Often when marketers talk about mobile, smartphones and tablets (not to mention phablets) get lumped together.
Before the Apple iPad made its 2010 debut, marketers only had to deal with one type of mobile device when it came time to allocating ad budgets. Studies talking about the explosion of mobile ad budgets -- like Juniper Research’s prediction that global mobile ad budgets will hit $105 billion and account for 44% of all digital ad spend by 2019 -- fail to specify how those budgets will be split between the growing list of mobile devices.
And as more mobile devices come into play, marketers continue to have to deal with understanding mobile behavior and optimal ad delivery between devices. The way in which and the reason for which consumers pick and use the devices they do has begun to show in the ad spending decisions marketers make.

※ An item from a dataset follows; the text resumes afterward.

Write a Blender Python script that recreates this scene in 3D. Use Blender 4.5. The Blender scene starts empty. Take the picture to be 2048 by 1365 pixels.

When it comes to smartphones and tablets, for instance, research shows consumers use them in very different ways. To start, the spread of ownership is varies widely. According to Pew Research, 90% of Americans own some kind of mobile phone; ComScore reports that 75% of those devices are smartphones. The ubiquitous ownership of mobile phones means marketers can reach just about any audience. With tablets, the story changes. Pew Research reported that in 2014, 42% of Americans owned a tablet. More importantly, though, is how consumers use these devices.
Initially, tablets were grouped in with mobile devices because people were taking them on-the-go. New research suggests that 85% of tablet use now occurs at home. Smartphones, on the other hand, are often used for activities outside the home. For example, Pew Research shows that 67% of smartphone users utilize their devices for the GPS navigation features and 11% use smartphones to order a taxi or ride service -- both activities that happen exclusively outside the home.
Distinctions between mobile and non-mobile have become even more complicated with the rise in popularity of larger screen smartphones, or “phablets.” The success of the Samsung Galaxy series, and that of the iPhone 6 Plus -- which sold out almost immediately -- led to the market share of phablets to explode 148% between 2014 and 2015, according to data from Flurry. Phablets combine the bigger screen of a tablet with the portability of a smartphone, and the popularity of the devices are cutting into tablet sales: worldwide shipments fell 3% in the last quarter of 2014 for the first decline in tablet sales history.
As more data comes in, marketers have started to allocate budgets differently. An eMarketer report from this year found that 93% of marketers treated smartphone ad revenue as mobile, while only 78% grouped tablet ad revenue with mobile. The defining factor for mobile may not lie as much in the device as it does in the delivery mode. Per the same eMarketer report, when polled about app-based ads, 97% of marketers consider smartphone revenues as mobile and 91% said the same about app-based tablet ads. When questioned about browser-based ads on tablets, 55% treated ad revenue as mobile while the rest classified the ads as non-mobile.
Marketers are still navigating exactly how to classify and target smartphone, tablet and phablet users, but there is a case to be made for defining each segment individually, especially when it comes to ad spending.